Graham Reid | | 1 min read
Some people are more rewarded for what they don't achieve rather than what they do. There are politicians whose gift is to keep their heads down, make no mistakes but do nothing of consequence, and wait for a position on a board.
That's in the nature of self-serving politics, perhaps. However it's more unusual for musicians who are assessed by the noise they make to be hailed as having made a contribution when their "careers" are largely composed of silence.
But consider the occasional "careers" of the Proclaimers, Blue Nile and Leonard Cohen who have yawning chasms between albums. Add to that list Chuck E Weiss, best and possibly only known as the Chuck E who was in love in the Rickie Lee Jones song of almost 25 years ago.
He hung out with Tom Waits as a boho-hipster and Tom sang Jitterbug Boy about Weiss, who became more famous for being sung about than anything of his own. Down the past two decades he released a couple of albums, but prolific was hardly a word you'd use. His '99 album Extremely Cool came a leisurely 18 years after his debut.
But Chuck was well-known in hip LA circles and was the brains behind Johnny Depp's money in the founding of the Viper Room on Sunset Strip.

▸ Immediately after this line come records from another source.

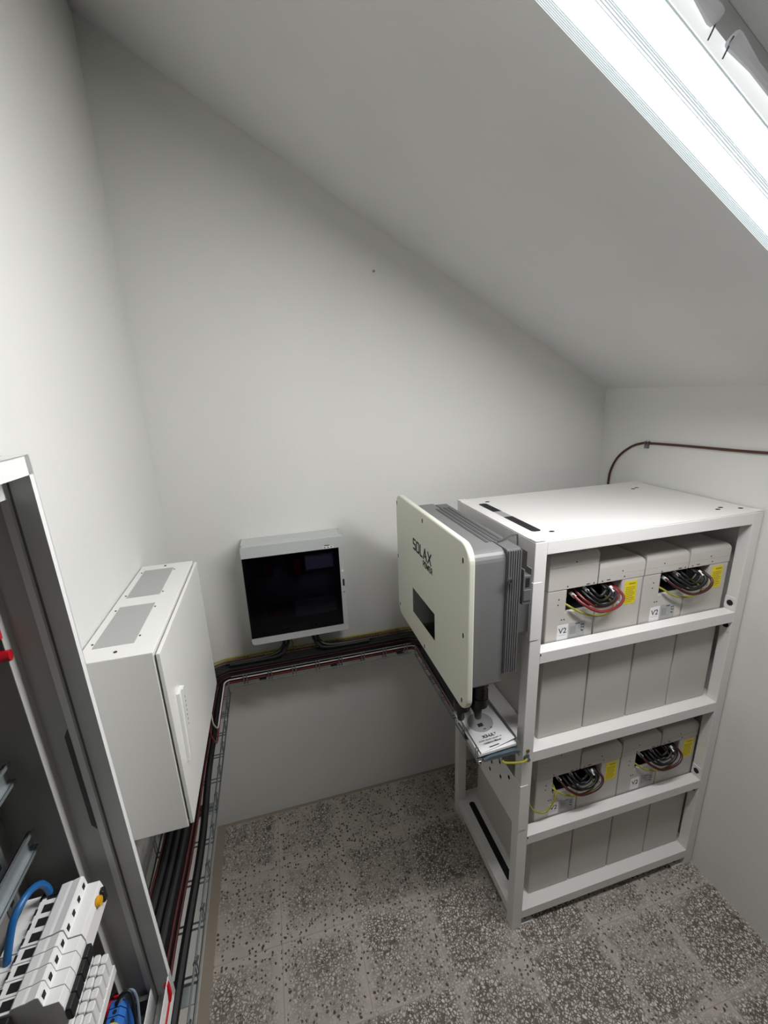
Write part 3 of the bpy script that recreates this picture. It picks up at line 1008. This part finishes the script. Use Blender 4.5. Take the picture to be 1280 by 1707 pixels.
# leads from the unit down into the tray
for k, (x, sgn) in enumerate(((0.424, -1), (0.442, -1), (0.574, 1), (0.556, 1))):
    p = [(x, -0.055, 1.085), (x, -0.055, 1.045), (x + sgn * 0.006, -0.060, 1.010), (x + sgn * 0.040, -0.074 - 0.018 * (k % 2), 0.984), (x + sgn * 0.12, -0.074 - 0.018 * (k % 2), 0.9755), (x + sgn * 0.26, -0.074 - 0.018 * (k % 2), 0.9750)]
    o = MB().tube(p, 0.0078, 8, smooth=6).build('power_cable', M['cable'], smooth=True)
    tag(o, 'black cable under the grey consumer unit bending ' + ('towards the left wall' if sgn < 0 else 'towards the rack'), 'cable',
        'cables under the consumer unit bending ' + ('left' if sgn < 0 else 'right'))
o = MB().tube([(0.452, -0.050, 1.080), (0.456, -0.048, 1.03), (0.460, -0.040, 0.990), (0.440, -0.040, 0.974), (0.33, -0.040, 0.968)], 0.0036, 8, smooth=6).build('earth_wire', M['yg'], smooth=True)
tag(o, 'thin yellow green wire beside the black cables under the grey consumer unit', 'cable')

# ------------------------------------------------------------------ white metal cabinet on the left wall
cx1, cy0, cy1, cz0, cz1 = 0.171, -0.9416, -0.379, 1.089, 1.588
cab = thing('metal_cabinet', 'white steel wall cabinet with two filter panels in its top', 'cabinet', (0.085, (cy0 + cy1) / 2, cz0))
box('body', M['cabinet'], cab, 0.002, cx1 - 0.013, cy0, cy1, cz0, cz1, 0.0015)
dr = MB().box(cx1 - 0.0085, cx1, cy0 + 0.001, cy1 - 0.001, cz0 + 0.008, cz1 - 0.006).build('door', M['cabinet'], cab, 0.0012)
MB().box(cx1 - 0.013, cx1 - 0.0085, cy0 + 0.008, cy1 - 0.008, cz0 + 0.014, cz1 - 0.012).build('door_gasket', M['innergrey'], cab)
for (y0, y1) in ((-0.885, -0.681), (-0.626, -0.423)):
    v = MB().box(0.021, 0.107, y0, y1, cz1, cz1 + 0.0008).build('filter_panel', M['filter'], cab)
for (x, y) in ((0.077, -0.914), (0.077, -0.398), (0.016, -0.865), (0.016, -0.70), (0.112, -0.855), (0.112, -0.705), (0.016, -0.61), (0.016, -0.44), (0.112, -0.61), (0.112, -0.44)):
    rr = 0.004 if abs(x - 0.077) < 0.001 else 0.0024
    MB().cyl((x, y, cz1), (x, y, cz1 + 0.0012), rr, 8).build('screw', M['ink'], cab)
hd = MB()
hd.prism([(-0.884, 1.432), (-0.849, 1.432), (-0.876, 1.245), (-0.898, 1.245)], 'x', cx1, cx1 + 0.008)
hdo = hd.build('handle', M['cabinet'], dr, 0.001)
hp = MB().prism([(-0.868, 1.432), (-0.851, 1.432), (-0.878, 1.250), (-0.890, 1.250)], 'x', cx1 + 0.008, cx1 + 0.0125)
hp.build('handle_cover', M['white'], hdo)
hk = MB()
for k in range(7):
    z = 1.405 - k * 0.012
    hk.box(cx1 + 0.0125, cx1 + 0.0129, -0.8635 - 0.0017 * k, -0.8605 - 0.0017 * k, z, z + 0.005)
hk.build('handle_marks', M['groove'], hdo)

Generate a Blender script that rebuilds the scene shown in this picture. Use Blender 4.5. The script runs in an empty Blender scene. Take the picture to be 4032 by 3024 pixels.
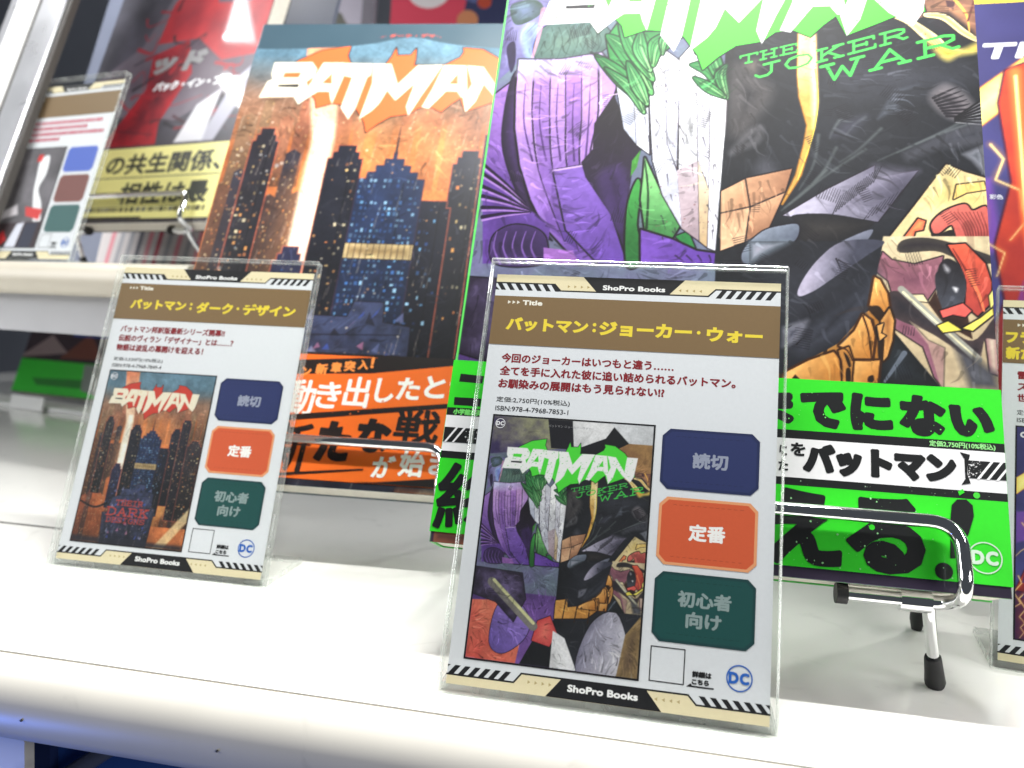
import bpy, bmesh, math, random
import numpy as np
from mathutils import Matrix, Vector

S = 0.001                                  # all measures below are millimetres
sc = bpy.context.scene
COL = sc.collection
rng = random.Random(7)
R = math.radians

# ------------------------------------------------------------------ camera
cam = bpy.data.cameras.new('camera'); co = bpy.data.objects.new('camera', cam); COL.objects.link(co)
cam.sensor_width = 36; cam.lens = 28.885
cam.clip_start = 0.005; cam.clip_end = 60
co.matrix_world = (Matrix.Translation((15.558*S, -219.58*S, 108.212*S)) @ Matrix.Rotation(R(11.468), 4, 'Z')
                   @ Matrix.Rotation(R(85.3), 4, 'X') @ Matrix.Rotation(R(2.515), 4, 'Z'))
cam.dof.use_dof = True; cam.dof.focus_distance = 0.255; cam.dof.aperture_fstop = 13.5
sc.camera = co

# ------------------------------------------------------------------ light
W = bpy.data.worlds.new('World'); sc.world = W; W.use_nodes = True
bg = W.node_tree.nodes['Background']; bg.inputs[0].default_value = (0.80, 0.88, 1.0, 1); bg.inputs[1].default_value = 0.10

def area(name, loc, target, sx, sy, power, col):
    l = bpy.data.lights.new(name, 'AREA'); l.shape = 'RECTANGLE'; l.size = sx*S; l.size_y = sy*S
    l.energy = power; l.color = col
    o = bpy.data.objects.new(name, l); COL.objects.link(o)
    o.location = Vector(loc)*S
    d = (Vector(target)-Vector(loc)).normalized()
    o.rotation_euler = d.to_track_quat('-Z', 'Y').to_euler()
    return o
area('shelf_strip_light', (18, 42, 520), (18, 10, 0), 270, 20, 6.4, (1.0, 0.985, 0.95))
area('right_strip_light', (560, 22, 520), (420, 10, 0), 460, 20, 3.2, (1.0, 0.985, 0.95))
area('left_strip_light', (-640, 10, 520), (-480, 0, 0), 500, 20, 3.4, (1.0, 0.99, 0.97))
area('left_front_fill', (-1250, -380, 430), (-60, 60, 110), 500, 420, 9.5, (0.97, 0.99, 1.0))  # added fill from the left, set clear of the cover reflections
area('right_front_fill', (1150, -760, 460), (20, 60, 110), 600, 420, 11.5, (1.0, 0.985, 0.97))  # matching added fill for cards and covers from the right
area('back_streak_light', (330, 430, 330), (60, 90, 0), 10, 10, 1.0, (1.0, 0.98, 0.93))  # lamp added behind the books to streak the shaded shelf
area('rear_streak_light', (-330, 520, 260), (-90, 130, 0), 12, 12, 0.35, (1.0, 0.98, 0.93))  # second added lamp, brightens the shelf under the left book
area('corner_strip_light', (-540, 385, 580), (-430, 300, 150), 300, 40, 1.9, (1.0, 1.0, 1.0))
area('blue_plinth_light', (-420, -150, -220), (-160, 60, -120), 200, 60, 0.9, (0.12, 0.25, 1.0))

vs = sc.view_settings
vs.view_transform = 'Standard'; vs.look = 'None'; vs.gamma = 1; vs.use_curve_mapping = False; vs.exposure = -0.30

# ------------------------------------------------------------------ helpers
def lin(c):
    c = np.asarray(c, float)/255.0
    return np.where(c <= .04045, c/12.92, ((c+.055)/1.055)**2.4)
KP = 0.86
def ink(c): return tuple(np.clip(lin(c)*KP, 0, .92))

def tag(o, label=None, cat=None, group=None, kind=None):
    if label: o['label'] = label
    if cat: o['category'] = cat
    if group: o['group'] = group
    if kind: o['kind'] = kind
    return o

def thing(name, label, cat, loc, rot=(0, 0, 0), group=None):
    o = bpy.data.objects.new(name, None); COL.objects.link(o)
    o.empty_display_size = .01
    o.location = Vector(loc)*S; o.rotation_euler = rot
    return tag(o, label, cat, group)

def link(name, me, mats, parent=None):
    o = bpy.data.objects.new(name, me); COL.objects.link(o)
    for m in (mats if isinstance(mats, (list, tuple)) else [mats]): me.materials.append(m)
    if parent: o.parent = parent
    return o

def N(m, t, **kw):
    n = m.node_tree.nodes.new(t)
    for k, v in kw.items(): setattr(n, k, v)
    return n

def newmat(name):
    m = bpy.data.materials.new(name); m.use_nodes = True
    return m, m.node_tree.nodes['Principled BSDF'], m.node_tree.links

def plain(name, col, rough=.5, metal=0, spec=.5, noise=.06, scale=60, bump=0, coat=0, smudge=0):
    m, b, L = newmat(name)
    tc = N(m, 'ShaderNodeTexCoord'); nz = N(m, 'ShaderNodeTexNoise'); nz.inputs['Scale'].default_value = scale
    nz.inputs['Detail'].default_value = 5
    L.new(tc.outputs['Object'], nz.inputs['Vector'])
    mr = N(m, 'ShaderNodeMapRange'); mr.inputs['To Min'].default_value = 1-noise; mr.inputs['To Max'].default_value = 1+noise*.5
    L.new(nz.outputs['Fac'], mr.inputs['Value'])
    mx = N(m, 'ShaderNodeMix', data_type='RGBA', blend_type='MULTIPLY'); mx.inputs['Factor'].default_value = 1
    mx.inputs['A'].default_value = (*col, 1); L.new(mr.outputs['Result'], mx.inputs['B'])
    last = mx
    if smudge:
        n3 = N(m, 'ShaderNodeTexNoise'); n3.inputs['Scale'].default_value = 46; n3.inputs['Detail'].default_value = 6; n3.inputs['Distortion'].default_value = 1.2
        L.new(tc.outputs['Object'], n3.inputs['Vector'])
        m3 = N(m, 'ShaderNodeMapRange'); m3.inputs['From Min'].default_value = .60; m3.inputs['From Max'].default_value = .74; m3.inputs['To Min'].default_value = 1; m3.inputs['To Max'].default_value = 1-smudge
        L.new(n3.outputs['Fac'], m3.inputs['Value'])
        last = N(m, 'ShaderNodeMix', data_type='RGBA', blend_type='MULTIPLY'); last.inputs['Factor'].default_value = 1
        L.new(mx.outputs['Result'], last.inputs['A']); L.new(m3.outputs['Result'], last.inputs['B'])
    L.new(last.outputs['Result'], b.inputs['Base Color'])
    mr2 = N(m, 'ShaderNodeMapRange'); mr2.inputs['To Min'].default_value = rough*.85; mr2.inputs['To Max'].default_value = min(1, rough*1.2)
    L.new(nz.outputs['Fac'], mr2.inputs['Value']); L.new(mr2.outputs['Result'], b.inputs['Roughness'])
    b.inputs['Metallic'].default_value = metal; b.inputs['Specular IOR Level'].default_value = spec
    if coat: b.inputs['Coat Weight'].default_value = coat; b.inputs['Coat Roughness'].default_value = .08
    if bump:
        bp = N(m, 'ShaderNodeBump'); bp.inputs['Strength'].default_value = bump; bp.inputs['Distance'].default_value = .0004
        L.new(nz.outputs['Fac'], bp.inputs['Height']); L.new(bp.outputs['Normal'], b.inputs['Normal'])
    return m

def printmat(name, rough=.4, spec=.4, coat=0, grain=.05, gscale=900, wave=0):
    """printed paper: colour from the print's own ink attribute, paper grain on top"""
    m, b, L = newmat(name)
    at = N(m, 'ShaderNodeAttribute', attribute_name='Ink')
    tc = N(m, 'ShaderNodeTexCoord'); nz = N(m, 'ShaderNodeTexNoise'); nz.inputs['Scale'].default_value = gscale; nz.inputs['Detail'].default_value = 3
    L.new(tc.outputs['Object'], nz.inputs['Vector'])
    mr = N(m, 'ShaderNodeMapRange'); mr.inputs['To Min'].default_value = 1-grain*2; mr.inputs['To Max'].default_value = 1+grain
    L.new(nz.outputs['Fac'], mr.inputs['Value'])
    mx = N(m, 'ShaderNodeMix', data_type='RGBA', blend_type='MULTIPLY'); mx.inputs['Factor'].default_value = 1
    L.new(at.outputs['Color'], mx.inputs['A']); L.new(mr.outputs['Result'], mx.inputs['B'])
    L.new(mx.outputs['Result'], b.inputs['Base Color'])
    b.inputs['Roughness'].default_value = rough; b.inputs['Specular IOR Level'].default_value = spec
    if coat: b.inputs['Coat Weight'].default_value = coat; b.inputs['Coat Roughness'].default_value = .06
    if wave:
        n2 = N(m, 'ShaderNodeTexNoise'); n2.inputs['Scale'].default_value = 22; n2.inputs['Detail'].default_value = 1
        L.new(tc.outputs['Object'], n2.inputs['Vector'])
        bp = N(m, 'ShaderNodeBump'); bp.inputs['Strength'].default_value = wave; bp.inputs['Distance'].default_value = .004
        L.new(n2.outputs['Fac'], bp.inputs['Height']); L.new(bp.outputs['Normal'], b.inputs['Normal'])
        if coat: L.new(bp.outputs['Normal'], b.inputs['Coat Normal'])
    return m

def clearmat(name, tint, gloss, rough=.03, edge=0.0):
    """clear acrylic: light goes straight through, with a Fresnel reflection; edge adds the milky glow of cut edges"""
    m = bpy.data.materials.new(name); m.use_nodes = True
    nt = m.node_tree; nt.nodes.remove(nt.nodes['Principled BSDF']); L = nt.links
    out = nt.nodes['Material Output']
    tr = N(m, 'ShaderNodeBsdfTransparent'); tr.inputs[0].default_value = (*tint, 1)
    gl = N(m, 'ShaderNodeBsdfGlossy'); gl.inputs['Roughness'].default_value = rough
    fr = N(m, 'ShaderNodeFresnel'); fr.inputs['IOR'].default_value = 1.49
    mul = N(m, 'ShaderNodeMath', operation='MULTIPLY'); mul.inputs[1].default_value = gloss; mul.use_clamp = True
    gm = N(m, 'ShaderNodeNewGeometry'); inv = N(m, 'ShaderNodeMath', operation='SUBTRACT'); inv.inputs[0].default_value = 1
    L.new(gm.outputs['Backfacing'], inv.inputs[1])
    fm = N(m, 'ShaderNodeMath', operation='MULTIPLY'); L.new(fr.outputs[0], fm.inputs[0]); L.new(inv.outputs[0], fm.inputs[1])
    L.new(fm.outputs[0], mul.inputs[0])
    mx = N(m, 'ShaderNodeMixShader'); L.new(mul.outputs[0], mx.inputs[0]); L.new(tr.outputs[0], mx.inputs[1]); L.new(gl.outputs[0], mx.inputs[2])
    last = mx
    if edge:
        df = N(m, 'ShaderNodeBsdfDiffuse'); df.inputs[0].default_value = (.85, .88, .86, 1)
        tl = N(m, 'ShaderNodeBsdfTranslucent'); tl.inputs[0].default_value = (.85, .88, .86, 1)
        ad = N(m, 'ShaderNodeMixShader'); ad.inputs[0].default_value = .5; L.new(df.outputs[0], ad.inputs[1]); L.new(tl.outputs[0], ad.inputs[2])
        tc = N(m, 'ShaderNodeTexCoord'); nz = N(m, 'ShaderNodeTexNoise'); nz.inputs['Scale'].default_value = 130; L.new(tc.outputs['Object'], nz.inputs['Vector'])
        mr = N(m, 'ShaderNodeMapRange'); mr.inputs['From Min'].default_value = .3; mr.inputs['From Max'].default_value = .7
        mr.inputs['To Min'].default_value = edge*.4; mr.inputs['To Max'].default_value = min(1, edge*1.3); L.new(nz.outputs['Fac'], mr.inputs['Value'])
        m2 = N(m, 'ShaderNodeMixShader'); L.new(mr.outputs[0], m2.inputs[0]); L.new(mx.outputs[0], m2.inputs[1]); L.new(ad.outputs[0], m2.inputs[2])
        last = m2
    L.new(last.outputs[0], out.inputs['Surface'])
    return m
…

Suddenly Weiss has become almost unnaturally productive, and only three years after Extremely Cool (which, like his almost immediately deleted debut, is extremely hard to find) he has surprised us with another album.
Old Souls and Wolf Tickets is an oddity, and sometimes actually likeable.
With suggestions of Waits' crankhandle rhythms and textures, and some Dr John southern funk, it opens with Congo Square At Midnight and goes out with Dixieland Funeral. Along the way he includes a swinging and wobbly treatment of Down the Road Apiece recorded live at the Viper Room with Willie Dixon, pianist Sunnyland Slim and harmonica player Carey Bell in 1970, and as one Jew saluting another who also interpreted black music, pays tribute to Al Jolson in the driving Jolie's Nightmare.
Yes, Weiss is hard to categorise, but he explores the roots of music that became jazz and early r'n'b rock by linking back to acappella vocal groups on the corner and New Orleans funk (No Hep Cats gets both in the same pocket), and the blues. So when he and his band the God Damn Liars rock out, they know exactly what they are doing. And less is more from these guys, too.
If Tom Waits' cast of night-creeper characters before about 1980 appealed, boogie-woogie piano and wheezy harmonica mean something to you, or second line funky saxophone crossed with gritty guitar is your kind of thing, then Chuck E once more has an album for you.
Better hurry though.; He seems in no rush to do these things, and they tend to disappear from sight fast.